Rsync all files from the data directories from the adjacant nodes
(which are part of the quorum group) and then run a compactation which
will? remove all the unneeded keys?

Thanks,
Thibaut


On Thu, Feb 24, 2011 at 4:22 AM, Edward Capriolo <edlinuxg...@gmail.com> wrote:
> On Wed, Feb 23, 2011 at 9:39 PM, Terje Marthinussen
> <tmarthinus...@gmail.com> wrote:
>> Hi,
>> Given that you have have always increasing key values (timestamps) and never
>> delete and hardly ever overwrite data.
>> If you want to minimize work on rebalancing and statically assign (new)
>> token ranges to new nodes as you add them so they always get the latest
>> data....
>> Lets say you add a new node each year to handle next years data.
>> In a scenario like this, could you with 0.7 be able to safely fill disks
>> significantly more than 50% and still manage things like repair/recovery of
>> faulty nodes?
>>
>> Regards,
>> Terje
>
> Since all your data for a day/month/year would sit on the same server.
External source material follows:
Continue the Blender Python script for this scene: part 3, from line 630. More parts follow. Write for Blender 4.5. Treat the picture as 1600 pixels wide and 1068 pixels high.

> Meaning all your servers with old data would be idle and your servers
> with current data would be very busy. This is probably not a good way
> to go.
>
> There is a ticket open for 0.8 for efficient node moves joins. It is
> already a lot better in 0.7. Pretend you did not see this (you can
> join nodes using rsync if you know some tricks) if you are really
> afraid of joins, which you really should not be.
>
> As for the 50% statement. In a worse case scenario a major compaction
> will require double the disk size of your column family. So if you
> have more then 1 column family you do NOT need 50% overhead.